Q. You’re married to the British writer Martin Amis. What is it like to be part of a writing couple?
A.
It’s very convenient. Probably only another writer could understand, and cope with, the utter distractedness of a person deeply at work on a book. There are other benefits, such as the shared joys of discussing punctuation over dinner. I do not mean this facetiously. Perhaps like pairs of lawyers or chefs, we enjoy a certain amount of shoptalk — of which I’d say I am the prime beneficiary. I feel very lucky to share the building with one of our finest living prose writers. Writing is a lonely profession, and this suits us, obviously; but there is comfort to be had from a shared solitude. We don’t read one another’s pages at the end of the day, but we are alone in this together.

Q. What’s next for you as a writer?
A.
Another novel. Although – from what I know about it so far – it may be as different from this one as a work of non-fiction could be. Readers tend to have this one basic misconception about writing: that people sit down and choose what they’re going to write about.

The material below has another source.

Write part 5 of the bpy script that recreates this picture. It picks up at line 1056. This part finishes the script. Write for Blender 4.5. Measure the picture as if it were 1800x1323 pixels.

It isn’t quite like that. While you can decide what sort of journalism you’re going to take on, with books, it’s more likely that they’re going to choose you – even when you’re very busy doing something else, or earnestly attempting to write another kind of book entirely. I was at work on a different novel when ATTACHMENT came along and cut in line. Of course some people only write poetry, or financial thrillers, or fishing books. But mainstream, or non-genre, writers are sort of up for grabs — even when it comes to finding the best form for the subject, there’s a full rainbow of possibilities between factual reporting at one end and pure fiction down at the other.